■ DATA SHOWN

============

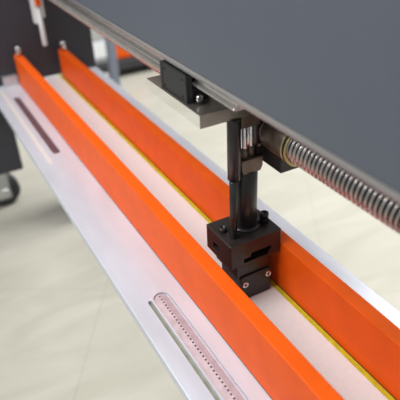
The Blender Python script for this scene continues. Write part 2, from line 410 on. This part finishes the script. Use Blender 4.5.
# ------------------------------------------------------------------ camera (solved from the rails' vanishing points)
f = 550.0
Yc = Vector((-359, -339, f)).normalized()
Zd = Vector((40, 850, f)).normalized(); Zd = (Zd - Yc * Zd.dot(Yc)).normalized()
Zc = -Zd; Xc = Yc.cross(Zc)
right = Vector((Xc.x, Yc.x, Zc.x)); down = Vector((Xc.y, Yc.y, Zc.y)); fwd = Vector((Xc.z, Yc.z, Zc.z))
cd = bpy.data.cameras.new('camera'); cam = bpy.data.objects.new('camera', cd); COL.objects.link(cam)
up = -down; back = -fwd
mw = Matrix(((right.x, up.x, back.x, 0), (right.y, up.y, back.y, 0), (right.z, up.z, back.z, .5 + ZT), (0, 0, 0, 1)))
cam.matrix_world = mw
cd.sensor_width = 36; cd.lens = 36 * f / 400; cd.clip_start = .01; cd.clip_end = 50
cd.dof.use_dof = True
cd.dof.focus_distance = (Vector((.285, .452, .08)) - Vector((0, 0, .5))).dot(fwd)
cd.dof.aperture_fstop = 5.2
scene.camera = cam

# ------------------------------------------------------------------ light
w = bpy.data.worlds.new('hall_light'); scene.world = w; w.use_nodes = True
bg = w.node_tree.nodes['Background']; bg.inputs['Color'].default_value = (.95, .97, 1.0, 1); bg.inputs['Strength'].default_value = 0.46
def area(name, loc, target, sx, sy, power, color=(1, 1, 1)):
    l = bpy.data.lights.new(name, 'AREA'); l.shape = 'RECTANGLE'; l.size = sx; l.size_y = sy; l.energy = power; l.color = color
    o = bpy.data.objects.new(name, l); COL.objects.link(o); o.location = loc
    o.rotation_euler = (Vector(target) - Vector(loc)).to_track_quat('-Z', 'Y').to_euler()
area('added_strip_fill', (-.30, .72, 2.0), (.27, .80, .5), .8, 2.1, 48, (1, .98, .96))  # added unseen lamp, lifts the white strip and table above the floor
area('ceiling_light', (2.3, 1.2, 3.4), (1.1, 1.1, 0), 1.4, 3.0, 228, (1, .99, .97))

scene.view_settings.view_transform = 'Standard'; scene.view_settings.look = 'None'
scene.view_settings.gamma = 1.0; scene.view_settings.use_curve_mapping = False
scene.view_settings.exposure = 0.0
for o in bpy.data.objects:
    if 'world' in o: del o['world']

============

■ EXERCISE
Except for the pictures, print the data above exactly.

■ FULL OUTPUT
The Blender Python script for this scene continues. Write part 2, from line 410 on. This part finishes the script. Use Blender 4.5.
# ------------------------------------------------------------------ camera (solved from the rails' vanishing points)
f = 550.0
Yc = Vector((-359, -339, f)).normalized()
Zd = Vector((40, 850, f)).normalized(); Zd = (Zd - Yc * Zd.dot(Yc)).normalized()
Zc = -Zd; Xc = Yc.cross(Zc)
right = Vector((Xc.x, Yc.x, Zc.x)); down = Vector((Xc.y, Yc.y, Zc.y)); fwd = Vector((Xc.z, Yc.z, Zc.z))
cd = bpy.data.cameras.new('camera'); cam = bpy.data.objects.new('camera', cd); COL.objects.link(cam)
up = -down; back = -fwd
mw = Matrix(((right.x, up.x, back.x, 0), (right.y, up.y, back.y, 0), (right.z, up.z, back.z, .5 + ZT), (0, 0, 0, 1)))
cam.matrix_world = mw
cd.sensor_width = 36; cd.lens = 36 * f / 400; cd.clip_start = .01; cd.clip_end = 50
cd.dof.use_dof = True
cd.dof.focus_distance = (Vector((.285, .452, .08)) - Vector((0, 0, .5))).dot(fwd)
cd.dof.aperture_fstop = 5.2
scene.camera = cam

# ------------------------------------------------------------------ light
w = bpy.data.worlds.new('hall_light'); scene.world = w; w.use_nodes = True
bg = w.node_tree.nodes['Background']; bg.inputs['Color'].default_value = (.95, .97, 1.0, 1); bg.inputs['Strength'].default_value = 0.46
def area(name, loc, target, sx, sy, power, color=(1, 1, 1)):
    l = bpy.data.lights.new(name, 'AREA'); l.shape = 'RECTANGLE'; l.size = sx; l.size_y = sy; l.energy = power; l.color = color
    o = bpy.data.objects.new(name, l); COL.objects.link(o); o.location = loc
    o.rotation_euler = (Vector(target) - Vector(loc)).to_track_quat('-Z', 'Y').to_euler()
area('added_strip_fill', (-.30, .72, 2.0), (.27, .80, .5), .8, 2.1, 48, (1, .98, .96))  # added unseen lamp, lifts the white strip and table above the floor
area('ceiling_light', (2.3, 1.2, 3.4), (1.1, 1.1, 0), 1.4, 3.0, 228, (1, .99, .97))

scene.view_settings.view_transform = 'Standard'; scene.view_settings.look = 'None'
scene.view_settings.gamma = 1.0; scene.view_settings.use_curve_mapping = False
scene.view_settings.exposure = 0.0
for o in bpy.data.objects:
    if 'world' in o: del o['world']